» Task to complete:
Repeat the listing exactly as given, omitting every image.

-------- Given data

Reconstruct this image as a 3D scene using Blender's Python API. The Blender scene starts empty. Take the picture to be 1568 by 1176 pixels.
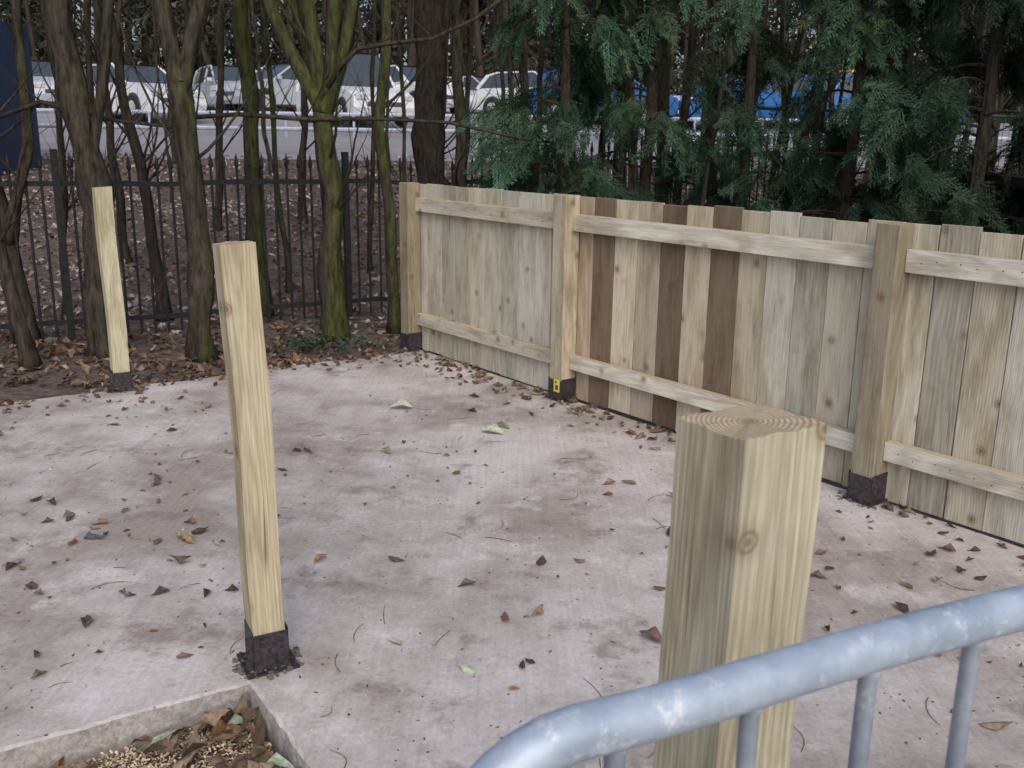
import bpy, math, random
import numpy as np
from mathutils import Vector, Matrix, noise
random.seed(7); rng=np.random.default_rng(11)
scene=bpy.context.scene
# ------------------------------------------------------------------ helpers
def link(o,parent=None):
    scene.collection.objects.link(o)
    if parent: o.parent=parent
    return o
def empty(name,loc=(0,0,0)):
    e=bpy.data.objects.new(name,None); e.empty_display_size=.2; link(e); e.location=loc
    return e
class MB:
    def __init__(s): s.v=[];s.f=[];s.t=[];s.pc=[];s.m=[]
    def add(s,vs,fs,tint=(1,1,1),pcs=None,mi=0):
        b=len(s.v); s.v+= [tuple(v) for v in vs]; s.f+=[tuple(i+b for i in f) for f in fs]
        s.t+=[tint]*len(vs); s.pc+= [tuple(p) for p in (pcs if pcs is not None else vs)]
        s.m+=[mi]*len(fs)
    def box(s,c,ax,ay,az,sx,sy,sz,tint=(1,1,1),off=(0,0,0),mi=0,grain='z',jit=0,taper=0):
        c=Vector(c);ax=Vector(ax);ay=Vector(ay);az=Vector(az)
        vs=[];ps=[]
        for k in (-.5,.5):
            for j,i in ((-.5,-.5),(-.5,.5),(.5,.5),(.5,-.5)):
                q=1-taper*(k+.5)
                p=c+ax*(i*sx*q)+ay*(j*sy*q)+az*(k*sz)
                if jit: p=p+Vector([random.uniform(-jit,jit) for _ in range(3)])
                l=(i*sx,j*sy,k*sz)
                if grain=='x': l=(l[1],l[2],l[0])
                vs.append(p);ps.append((l[0]+off[0],l[1]+off[1],l[2]+off[2]))
        s.add(vs,[(3,2,1,0),(4,5,6,7),(0,1,5,4),(1,2,6,5),(2,3,7,6),(3,0,4,7)],tint,ps,mi)
    def tube(s,pts,rad,n=8,tint=(1,1,1),cap=True,mi=0,wob=0):
        pts=[Vector(p) for p in pts]; vs=[];fs=[]
        up=Vector((.13,.21,.97)); prev=None
        for i,p in enumerate(pts):
            d=(pts[min(i+1,len(pts)-1)]-pts[max(i-1,0)])
            if d.length<1e-9: d=Vector((0,0,1))
            d.normalize()
            if prev is None:
                a=d.cross(up)
                if a.length<.1: a=d.cross(Vector((1,0,0)))
            else: a=prev-d*prev.dot(d)
            a.normalize(); b=d.cross(a); prev=a
            for k in range(n):
                t=2*math.pi*k/n; r=rad[i]
                if wob: r*=1+wob*noise.noise(Vector((p.x*6+math.cos(t)*1.3,p.y*6+math.sin(t)*1.3,p.z*3)))
                vs.append(p+a*(math.cos(t)*r)+b*(math.sin(t)*r))
        for i in range(len(pts)-1):
            for k in range(n):
                fs.append((i*n+k,i*n+(k+1)%n,(i+1)*n+(k+1)%n,(i+1)*n+k))
        if cap:
            fs.append(tuple(range(n))[::-1]); fs.append(tuple((len(pts)-1)*n+k for k in range(n)))
        s.add(vs,fs,tint,None,mi)
    def make(s,name,mats,parent=None,smooth=False,bevel=0,loc=None):
        me=bpy.data.meshes.new(name)
        vv=s.v
        if loc is not None: vv=[(a-loc[0],b-loc[1],c-loc[2]) for a,b,c in s.v]
        me.from_pydata(vv,[],s.f)
        for m in (mats if isinstance(mats,(list,tuple)) else [mats]): me.materials.append(m)
        me.polygons.foreach_set('material_index',s.m)
        if smooth: me.polygons.foreach_set('use_smooth',[True]*len(s.f))
        a=me.attributes.new('tint','FLOAT_COLOR','POINT')
        a.data.foreach_set('color',np.array([(x[0],x[1],x[2],1) for x in s.t],dtype=np.float32).ravel())
        a=me.attributes.new('pc','FLOAT_VECTOR','POINT')
        a.data.foreach_set('vector',np.array(s.pc,dtype=np.float32).ravel())
        me.update()
        o=bpy.data.objects.new(name,me); link(o,parent)
        if loc is not None: o.location=loc
        if bevel:
            b=o.modifiers.new('b','BEVEL'); b.width=bevel; b.segments=2; b.limit_method='ANGLE'
        return o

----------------

» Answer to the task:
Reconstruct this image as a 3D scene using Blender's Python API. The Blender scene starts empty. Take the picture to be 1568 by 1176 pixels.
import bpy, math, random
import numpy as np
from mathutils import Vector, Matrix, noise
random.seed(7); rng=np.random.default_rng(11)
scene=bpy.context.scene
# ------------------------------------------------------------------ helpers
def link(o,parent=None):
    scene.collection.objects.link(o)
    if parent: o.parent=parent
    return o
def empty(name,loc=(0,0,0)):
    e=bpy.data.objects.new(name,None); e.empty_display_size=.2; link(e); e.location=loc
    return e
class MB:
    def __init__(s): s.v=[];s.f=[];s.t=[];s.pc=[];s.m=[]
    def add(s,vs,fs,tint=(1,1,1),pcs=None,mi=0):
        b=len(s.v); s.v+= [tuple(v) for v in vs]; s.f+=[tuple(i+b for i in f) for f in fs]
        s.t+=[tint]*len(vs); s.pc+= [tuple(p) for p in (pcs if pcs is not None else vs)]
        s.m+=[mi]*len(fs)
    def box(s,c,ax,ay,az,sx,sy,sz,tint=(1,1,1),off=(0,0,0),mi=0,grain='z',jit=0,taper=0):
        c=Vector(c);ax=Vector(ax);ay=Vector(ay);az=Vector(az)
        vs=[];ps=[]
        for k in (-.5,.5):
            for j,i in ((-.5,-.5),(-.5,.5),(.5,.5),(.5,-.5)):
                q=1-taper*(k+.5)
                p=c+ax*(i*sx*q)+ay*(j*sy*q)+az*(k*sz)
                if jit: p=p+Vector([random.uniform(-jit,jit) for _ in range(3)])
                l=(i*sx,j*sy,k*sz)
                if grain=='x': l=(l[1],l[2],l[0])
                vs.append(p);ps.append((l[0]+off[0],l[1]+off[1],l[2]+off[2]))
        s.add(vs,[(3,2,1,0),(4,5,6,7),(0,1,5,4),(1,2,6,5),(2,3,7,6),(3,0,4,7)],tint,ps,mi)
    def tube(s,pts,rad,n=8,tint=(1,1,1),cap=True,mi=0,wob=0):
        pts=[Vector(p) for p in pts]; vs=[];fs=[]
        up=Vector((.13,.21,.97)); prev=None
        for i,p in enumerate(pts):
            d=(pts[min(i+1,len(pts)-1)]-pts[max(i-1,0)])
            if d.length<1e-9: d=Vector((0,0,1))
            d.normalize()
            if prev is None:
                a=d.cross(up)
                if a.length<.1: a=d.cross(Vector((1,0,0)))
            else: a=prev-d*prev.dot(d)
            a.normalize(); b=d.cross(a); prev=a
            for k in range(n):
                t=2*math.pi*k/n; r=rad[i]
                if wob: r*=1+wob*noise.noise(Vector((p.x*6+math.cos(t)*1.3,p.y*6+math.sin(t)*1.3,p.z*3)))
                vs.append(p+a*(math.cos(t)*r)+b*(math.sin(t)*r))
        for i in range(len(pts)-1):
            for k in range(n):
                fs.append((i*n+k,i*n+(k+1)%n,(i+1)*n+(k+1)%n,(i+1)*n+k))
        if cap:
            fs.append(tuple(range(n))[::-1]); fs.append(tuple((len(pts)-1)*n+k for k in range(n)))
        s.add(vs,fs,tint,None,mi)
    def make(s,name,mats,parent=None,smooth=False,bevel=0,loc=None):
        me=bpy.data.meshes.new(name)
        vv=s.v
        if loc is not None: vv=[(a-loc[0],b-loc[1],c-loc[2]) for a,b,c in s.v]
        me.from_pydata(vv,[],s.f)
        for m in (mats if isinstance(mats,(list,tuple)) else [mats]): me.materials.append(m)
        me.polygons.foreach_set('material_index',s.m)
        if smooth: me.polygons.foreach_set('use_smooth',[True]*len(s.f))
        a=me.attributes.new('tint','FLOAT_COLOR','POINT')
        a.data.foreach_set('color',np.array([(x[0],x[1],x[2],1) for x in s.t],dtype=np.float32).ravel())
        a=me.attributes.new('pc','FLOAT_VECTOR','POINT')
        a.data.foreach_set('vector',np.array(s.pc,dtype=np.float32).ravel())
        me.update()
        o=bpy.data.objects.new(name,me); link(o,parent)
        if loc is not None: o.location=loc
        if bevel:
            b=o.modifiers.new('b','BEVEL'); b.width=bevel; b.segments=2; b.limit_method='ANGLE'
        return o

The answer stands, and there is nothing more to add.